Nie ma problemow ze zdrowiem, nic go nie boli. Nie jest osłabiony ani apatyczny, w domu wieczorami dalej mu odbija i chce się bawić. W między czasie (tydzień temu) byliśmy na mazurach, gdzie przez całe dnie ganiał za patykami, piłeczkami, pływał, skakał z pomostu i obszczekiwał każdego przechodzącego w pobliżu namiotu. Jak sam ma ochotę i idzie ze mną na dłuższy spacer albo jak uda mi się go zachęcić, to chętnie biega i skacze za patykami.

To wygląda tak jak by mu się nie chciało spacerować, nudziły go spacery. Już nie mam pomysłu jaka może być tego przyczyna i jak sobie z tym radzić. Jak idę z nim sama to staram się go zachęcić patyczkiem i smakołykami, ale już np tata idzie na łatwiznę i wraca z nim do domu ( pies przecież potrzebuje ruchu).



Sysa - Wto Lip 26, 2011 12:51

Sirius, to życzę, żeby w przyszłości plany wypaliły i urodził się piesek dla Ciebie! :)


Pacyfka, ja bym 12-letniego psa nie zmuszała do spacerów. Pies potrzebuje ruchu, ale powinien on być dawkowany odpowiednio do potrzeb psa.
Albo może po prostu sobie chodzić, a nie się energicznie bawić?
Znam kilka sznaucerków, które z wiekiem zniechęciły się do spacerów, ale nie wiem czy to dla nich norma.
Bardziej bym się skupiła na odpowiedniej karmie i jej dawkowaniu, zeby nie utuczyć psa.

A może to jednak jakiś problem, ale mi nic do głowy nie przychodzi. Ślepnięcie?
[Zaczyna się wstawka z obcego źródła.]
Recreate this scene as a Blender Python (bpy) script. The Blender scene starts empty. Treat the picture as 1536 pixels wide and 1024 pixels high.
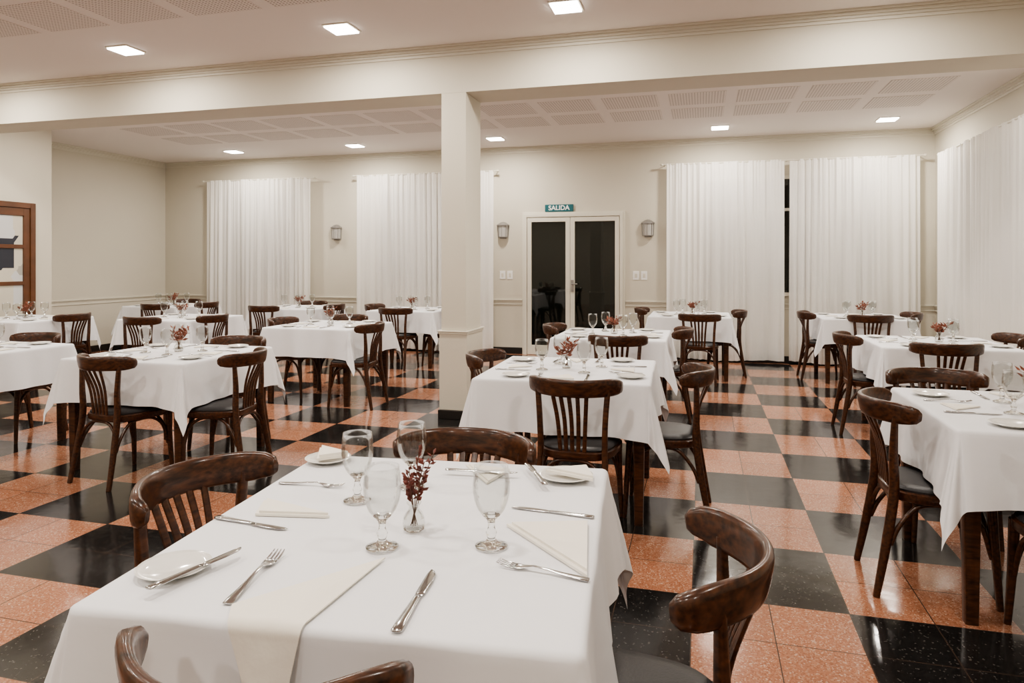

A może po prostu zmęczenie po wakacjach?

Biała - Wto Lip 26, 2011 12:54

Pacyfka, Ja mam 14 sunie :) I sytuacja wygląda identycznie :) Na wieczorny spacer w 90% już z nami nie idzie... nawet głowy nie podniesie..
Za to na poranny sama się upomina :)
Z popołudniowym jest różnie.. ale do niego ją często "zmuszam" właśnie dlatego aby miała ruch i nie "zastała się" Ma dni, że cały spacer "wlecze się " za nami z tyłu a ma dzień, że jest bardziej żywa od owczarka ;)
Ot uroki podeszłego wieku :)

( zdarza jej się również w domu narobić... co prawda bardzo rzadko, ale nikt nie ma do niej pretensji )

Zachęcaj psiaka do spacerów koniecznie :) ale pamiętaj, że nie jest to już szczeniaczek ani młodzik i może mu się najzwyczajniej nie chcieć.. czy może już go "kości bolą ". Jednak ruch i zachęty jak najbardziej wskazane :)

plus skupiła bym się na jego nadwadze... odpowiednia karma i jej ilość.. to również mogło się przyczynić do niechęci do ruchu.